Fruit trees in spring

Fruit trees in spring

 

Cattle grazing

Cattle grazing

„Schurwald“ is Red Kite country. We have a good number of those impressive birds of prey living here circling the summer skies.

Resident Red Kite

Resident Red Kite

 

Forest in May

Forest in May

 

Basically the forests are classical beech groves with bear’s garlic and lily of the valley in spring, turning shadowy during summer with the canopy keeping the bright sunlight out. The valleys of the small streams can be very quiet and peaceful. There was a severe winter storm on Boxing Day in 1999 called „Lothar“ causing an incredible amount of rolled lumber in a vast area stretching from France right through to the eastern border of Germany. This storm hit „Schurwald“ very badly.  It took the lumbermen years to deal with the damage.
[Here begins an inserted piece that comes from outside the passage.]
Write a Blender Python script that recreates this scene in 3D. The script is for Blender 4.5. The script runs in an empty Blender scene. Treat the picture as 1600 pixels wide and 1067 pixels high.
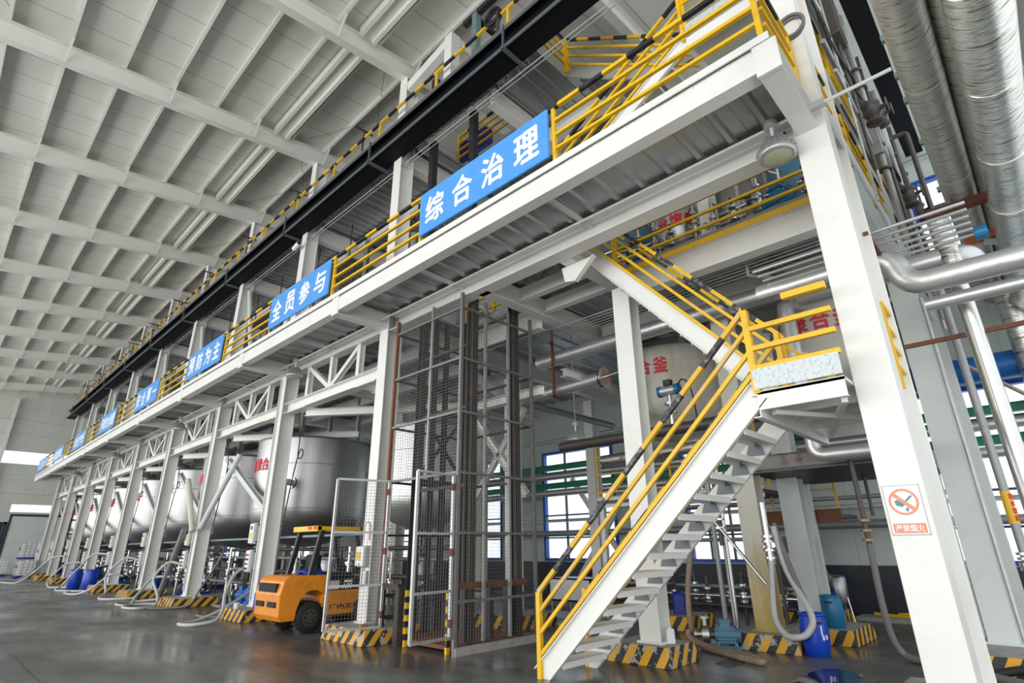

Forest in 2005, six years after the big storm

Forest in 2005, six years after the big storm

With all the hedge rows and woodland autumn is almost even more beautiful than spring. The scenery will change from the dull late summer’s green into all shades of vibrant yellow to deep burgundy. With the weather being favourable this can last for weeks and is a real treat.

Mountains with autumn fog

As I write this a spring storm lashes the streets. Gushes of rain drench any person who felt brave enough to dare to go outside, their dogs having this disgusted look on their faces for their owners having chosen to walk them in such a particularly bad weather. It is one of those cold and wet and bleak and rather unpleasant days of spring that will make your front door rattle with disagreement.